I did not want to live anymore. I had died enough everyday.
Then I looked at my children, and wondered, if I die, what would happen to them? I knew then that I would fight for my life and of my children. I somehow picked up courage and decided to leave with both my kids for my grandmother's house. I earned my freedom after a very bitter and expensive struggle.

Today I am a woman of all elements i.e. Air, Water, Fire and Earth, who picked herself from ashes to rebuild along with my children..."

This is what I have to say in relation to the new Domestic Violence Act (notified few days ago). What if it had been there earlier? And Rushmi knew of it and took the courage to use it, then the husband and the mother-in-law either would have been forced to mend their ways or faced imprisonment for a whole year.

Let me explain how? Under the new law all these acts of domestic violence are specific offences, namely: physical or mental abuse for any reason; addiction, extramarital relationships, unlawful demands, harassment, threat, insult, ridicule, name calling, deprivation of economic or financial resources, alienation of assets etc.

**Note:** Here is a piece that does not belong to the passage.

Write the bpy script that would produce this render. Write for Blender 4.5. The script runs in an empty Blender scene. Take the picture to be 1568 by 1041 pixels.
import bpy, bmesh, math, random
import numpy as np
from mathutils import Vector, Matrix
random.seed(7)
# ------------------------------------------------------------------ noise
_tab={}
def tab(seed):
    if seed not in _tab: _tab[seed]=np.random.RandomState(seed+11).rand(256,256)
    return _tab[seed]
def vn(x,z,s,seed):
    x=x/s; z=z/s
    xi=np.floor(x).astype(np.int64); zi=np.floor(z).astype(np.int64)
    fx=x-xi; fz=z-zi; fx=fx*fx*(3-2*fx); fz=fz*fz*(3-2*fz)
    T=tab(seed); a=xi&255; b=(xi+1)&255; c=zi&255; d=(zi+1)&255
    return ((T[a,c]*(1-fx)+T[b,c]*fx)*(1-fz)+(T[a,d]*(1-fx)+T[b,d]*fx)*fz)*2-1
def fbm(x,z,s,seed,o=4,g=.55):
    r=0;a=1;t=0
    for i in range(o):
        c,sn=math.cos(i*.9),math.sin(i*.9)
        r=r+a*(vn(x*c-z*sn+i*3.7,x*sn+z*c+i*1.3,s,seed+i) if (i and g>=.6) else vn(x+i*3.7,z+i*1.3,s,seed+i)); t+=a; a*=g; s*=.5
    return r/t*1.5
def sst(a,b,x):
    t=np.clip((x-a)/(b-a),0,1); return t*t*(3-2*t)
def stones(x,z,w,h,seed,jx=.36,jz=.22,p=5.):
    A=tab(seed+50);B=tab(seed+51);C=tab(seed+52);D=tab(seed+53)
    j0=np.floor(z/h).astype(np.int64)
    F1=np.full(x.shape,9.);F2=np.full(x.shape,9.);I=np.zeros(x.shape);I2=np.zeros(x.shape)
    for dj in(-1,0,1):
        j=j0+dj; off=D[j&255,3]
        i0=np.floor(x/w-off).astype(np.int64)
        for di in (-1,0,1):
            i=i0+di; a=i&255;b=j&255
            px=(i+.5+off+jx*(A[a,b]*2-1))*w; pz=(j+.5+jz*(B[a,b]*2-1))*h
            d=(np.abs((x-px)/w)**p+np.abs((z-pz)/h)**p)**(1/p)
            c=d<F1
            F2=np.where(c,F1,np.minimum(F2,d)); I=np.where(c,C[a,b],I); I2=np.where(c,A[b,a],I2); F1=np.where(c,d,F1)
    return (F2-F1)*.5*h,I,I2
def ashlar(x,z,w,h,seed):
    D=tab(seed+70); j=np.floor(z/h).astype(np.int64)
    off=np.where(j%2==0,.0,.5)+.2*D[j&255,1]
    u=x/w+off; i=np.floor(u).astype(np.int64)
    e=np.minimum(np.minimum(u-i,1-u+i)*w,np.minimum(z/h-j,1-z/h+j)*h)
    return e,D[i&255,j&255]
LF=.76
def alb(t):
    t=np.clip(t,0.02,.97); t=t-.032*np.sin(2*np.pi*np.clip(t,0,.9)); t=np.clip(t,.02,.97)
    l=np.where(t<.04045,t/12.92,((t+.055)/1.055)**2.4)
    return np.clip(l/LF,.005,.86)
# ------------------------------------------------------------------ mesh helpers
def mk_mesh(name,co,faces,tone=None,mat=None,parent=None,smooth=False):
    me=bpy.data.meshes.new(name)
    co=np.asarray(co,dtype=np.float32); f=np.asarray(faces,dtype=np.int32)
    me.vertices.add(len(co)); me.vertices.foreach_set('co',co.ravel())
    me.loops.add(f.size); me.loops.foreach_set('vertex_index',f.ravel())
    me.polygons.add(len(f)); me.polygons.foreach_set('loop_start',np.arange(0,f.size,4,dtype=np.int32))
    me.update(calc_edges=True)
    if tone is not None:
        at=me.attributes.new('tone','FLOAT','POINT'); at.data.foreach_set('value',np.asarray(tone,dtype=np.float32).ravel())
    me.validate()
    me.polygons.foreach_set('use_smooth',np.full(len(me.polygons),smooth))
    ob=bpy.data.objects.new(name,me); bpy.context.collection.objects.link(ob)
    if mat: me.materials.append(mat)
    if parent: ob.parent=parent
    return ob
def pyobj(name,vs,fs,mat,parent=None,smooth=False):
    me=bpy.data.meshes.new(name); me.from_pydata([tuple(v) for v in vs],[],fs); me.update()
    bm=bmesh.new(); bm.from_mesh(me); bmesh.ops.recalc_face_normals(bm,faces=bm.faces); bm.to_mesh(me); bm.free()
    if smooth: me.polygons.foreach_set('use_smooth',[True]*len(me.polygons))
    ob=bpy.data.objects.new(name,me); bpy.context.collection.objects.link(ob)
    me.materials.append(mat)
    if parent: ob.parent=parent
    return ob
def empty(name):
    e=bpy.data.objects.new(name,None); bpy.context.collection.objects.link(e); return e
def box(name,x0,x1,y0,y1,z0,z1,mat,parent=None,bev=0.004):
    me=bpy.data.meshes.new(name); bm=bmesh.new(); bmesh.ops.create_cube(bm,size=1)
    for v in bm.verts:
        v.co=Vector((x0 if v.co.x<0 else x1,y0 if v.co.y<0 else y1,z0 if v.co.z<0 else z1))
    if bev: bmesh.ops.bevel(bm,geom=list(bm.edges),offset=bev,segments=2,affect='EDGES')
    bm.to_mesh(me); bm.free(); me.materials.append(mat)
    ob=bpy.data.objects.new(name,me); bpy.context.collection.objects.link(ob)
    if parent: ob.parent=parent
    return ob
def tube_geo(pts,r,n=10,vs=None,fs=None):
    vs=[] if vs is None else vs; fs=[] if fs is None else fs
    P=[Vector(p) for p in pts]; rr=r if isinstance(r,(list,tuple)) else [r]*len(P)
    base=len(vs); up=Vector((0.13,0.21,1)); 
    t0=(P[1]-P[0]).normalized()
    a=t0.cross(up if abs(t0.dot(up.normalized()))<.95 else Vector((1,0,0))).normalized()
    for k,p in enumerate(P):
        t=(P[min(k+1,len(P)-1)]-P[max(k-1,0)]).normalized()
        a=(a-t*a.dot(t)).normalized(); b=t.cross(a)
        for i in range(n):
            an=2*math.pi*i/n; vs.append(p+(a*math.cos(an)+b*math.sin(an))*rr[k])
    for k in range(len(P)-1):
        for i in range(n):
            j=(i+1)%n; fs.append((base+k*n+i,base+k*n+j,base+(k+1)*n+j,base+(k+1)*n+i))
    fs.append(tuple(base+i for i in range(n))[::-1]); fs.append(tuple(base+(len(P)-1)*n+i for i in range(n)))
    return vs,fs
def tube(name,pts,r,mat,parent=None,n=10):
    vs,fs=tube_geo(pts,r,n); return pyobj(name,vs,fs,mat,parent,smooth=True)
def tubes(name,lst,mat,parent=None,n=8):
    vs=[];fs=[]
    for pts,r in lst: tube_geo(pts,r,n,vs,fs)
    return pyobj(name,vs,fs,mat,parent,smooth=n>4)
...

Anyone can complain for the aggrieved woman. The Magistrate can call concerned members of the household to be heard. He can counsel, direct or punish as the case may be. It is a civil, summary proceeding. Violation of orders can call for imprisonment of one year, fine or both.

There is an essential provision for appointment of Protection Officers and NGOs as service providers. Homes could be visited for reporting or follow-ups.

Rushmi could have got protection had this law come in earlier. Her children would not have suffered as much as they did. She could have continued to stay in her own home if she wanted. Her mother-in-law too would have come under home visits of the Protection Officer. All this is the new law.

It is for women who genuinely need help. At no stage should this be used falsely by them. Magistrates and Protection officers are for justice and not pro-women and anti-men.. They are there to prevent distress.